In a heightened awareness I used colour and rhythm, allowing the images to emerge. The paintings became very loose and fluid and as I studied them, I observed faces, shapes and relationships playing out dramas I wasn’t conscious of, but somehow parallel to what I was going through. Eulogy was created in the immediate aftermath, in one session, over a background I had previously made. On reflection, I could see three central figures – drawn in a dark line that looked like a man, a woman, and a child. I took those to be my husband, Paul, my son Jasper (who was five at the time) and myself. A few weeks later a friend pointed out the image of a baby’s smiling face in the upper left of the painting (see Eulogy, detail).

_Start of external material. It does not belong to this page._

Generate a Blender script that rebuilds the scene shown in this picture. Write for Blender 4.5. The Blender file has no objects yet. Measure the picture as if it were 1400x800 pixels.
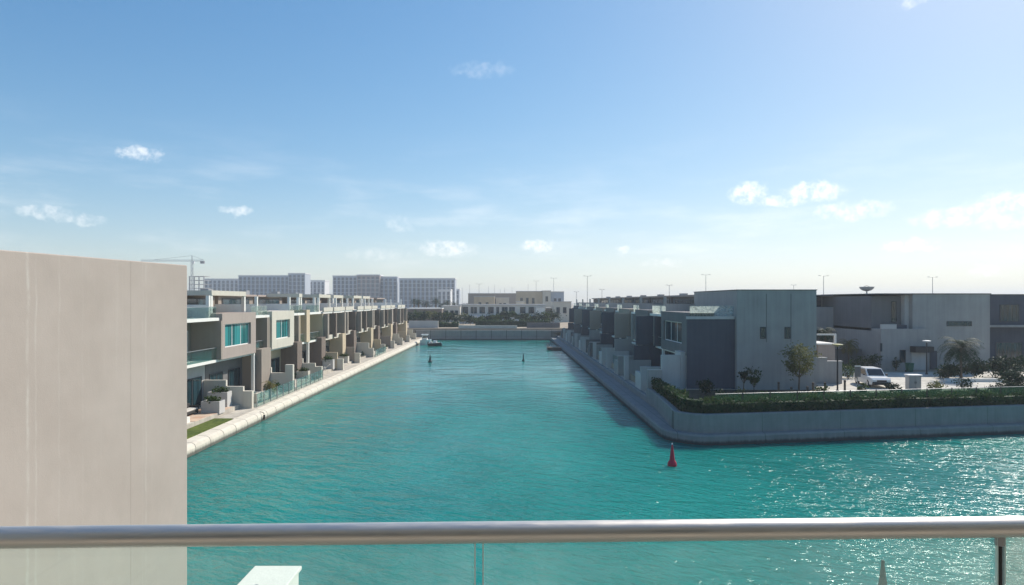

This approach made the act of creating extremely surprising and exciting, whilst giving me a sense of trust in the act of “letting go” in my work. The Manifestation series reflects the ongoing development of that method of working.
“To all appearances, the artist acts like a mediumistic being who, from the labyrinth beyond time and space, seeks his way out to a clearing.” Duchamp
These paintings use the methods I employed for the Loss series, where in a heightened awareness I use colour and rhythm, allowing the images to emerge. I seek to play with the interface between figuration and abstraction, coming in and out of focus through rhythm, colour, shape and texture. The work is never fixed, but in a state of flux. If the viewer relaxes their mind, marks and gestures can describe a face, or a profile, animal or creature. The paintings are catalysts that stimulate the subconscious mind to reveal archetypes, and yet, in a different state of mind, different things can appear. The images are not pre-conceived, I get into my rhythm, applying colour and brushstrokes, aiming to express the intuitive and spontaneous, whilst honouring the rich cultural heritage of my background.
As Francis Bacon said, “It is a continuous thing between what may be called luck or hazard, intuition and the critical sense.”